I didn't see the actual size of the storage area versus how much actual coop area is available for chickens. Still you have a lot of room to work with.
Some of the things I like is that the nests are against an interior wall. In Texas that will keep the nests from becoming ovens if they happen to be on a sunny wall. That's a lot of roosts and will take up a lot room as far as you working in there, but you can deal with that. By being spread out like that integration could be a lot easier. You might consider making one 6" to a foot lower than the other to encourage the bigs to sleep on the high one and free up the lower one for juveniles.
I don't see the benefit of the PVC feeders for grit and oyster shell. You are not worried about them getting wet and you very seldom need to refill them anyway. I'd consider hanging a feeder on the run wire (maybe a rabbit feeder) and carrying refills to them one a week, once a month, once a year as necessary. To me it makes the build simpler and it's really not an inconvenience as seldom as you need to refill. My philosophy is that a design is finished when you can't take anything else away, that keeps it simpler with less that can go wrong. Others feel that a design is not complete until you can't think of anything else to add. A lot of personal preference. How are you keeping the feed dry since your feeders are in the run?
I like having the brooder in the coop. I believe it helps integration tremendously if the chicks are raised with the flock. My real preference would be to have the brooder on the run wall so I could fence off portion of the run so I could isolate that for chicks or a chicken in isolation but I can't come up with a workable layout and incorporate your PVC feeders. That's not necessary anyway, I did not have that in my coop and it worked well. I did have a Grow-Out coop on the far end of the run which helped.
There are different ways to do that. The equivalent in my coop would be to put the brooder under a roost and use the top of the brooder as a droppings board. I did the same thing with my nests but that was an afterthought when I needed a juvenile roost to help with integration.

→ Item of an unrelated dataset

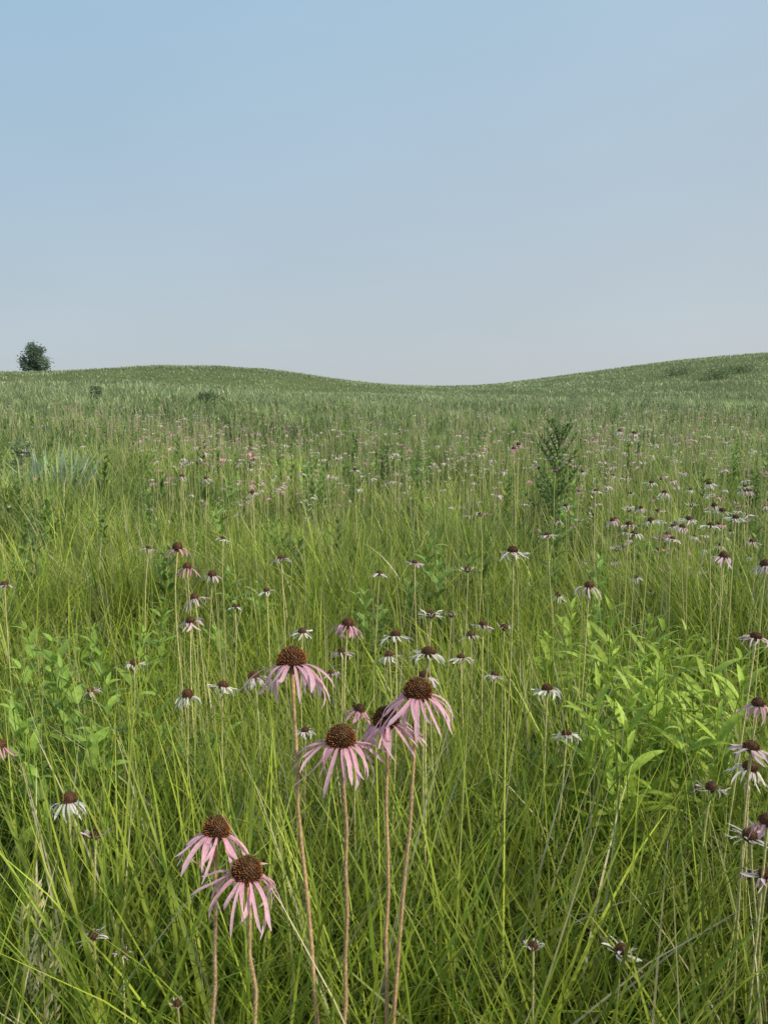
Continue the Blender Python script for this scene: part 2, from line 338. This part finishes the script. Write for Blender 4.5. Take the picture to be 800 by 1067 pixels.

I think it will work fine to make the side of your current brooder next to the coop a wire door that opens into the coop so the adults can see the chicks. You can put another door in the storage area for access to feed and water. I could see some advantages in that for you as opposed to how I did it. If you elevate the brooder enough to slide plastic bins from
Walmart under it and make the floor wire that makes cleaning and keeping the brooder dry about as easy as it gets. When using it as a brooder put something solid on the floor, I've used plywood. Cleaning just means tipping it, I hardly ever needed to scrape. When it is not used as a brooder it is available as a broody buster or an isolation area. My brooder being elevated never interfered with integration but my procedure is likely different than some others. My integration procedure is that at 5 weeks of age I open the brooder door and walk away. When they are all out of the brooder I close the door and leave it closed.
The way I read it the entire inside wall is wire except maybe the bottom half of the dutch door. Not sure about that. What is the benefit of the dutch door? Wouldn't it be simpler to make a single door? Where you are, as long as you can make it look good enough for you, you could open up the area under the porch roof to really get a ventilation boost. The porch will keep out rain.
I'd move the clean out door out from under the end of the roost and out it in the middle of that run wall next to the pop door. I think that will make clean out easier as you are not working in a corner plus you don't have to worry about removing roosts or hinging the droppings board. Plus that gives you a people door from the coop to the run. I think you will find a people door there really convenient. If you do put the clean-out door where you show, make that the top roost so you only have to remove that one to gain access to the run.
There is a lot or personal preference in what I wrote but some of that comes from experience. I've tried to read everything but probably missed some things. You have put a lot of thought and effort into this, it really looks good.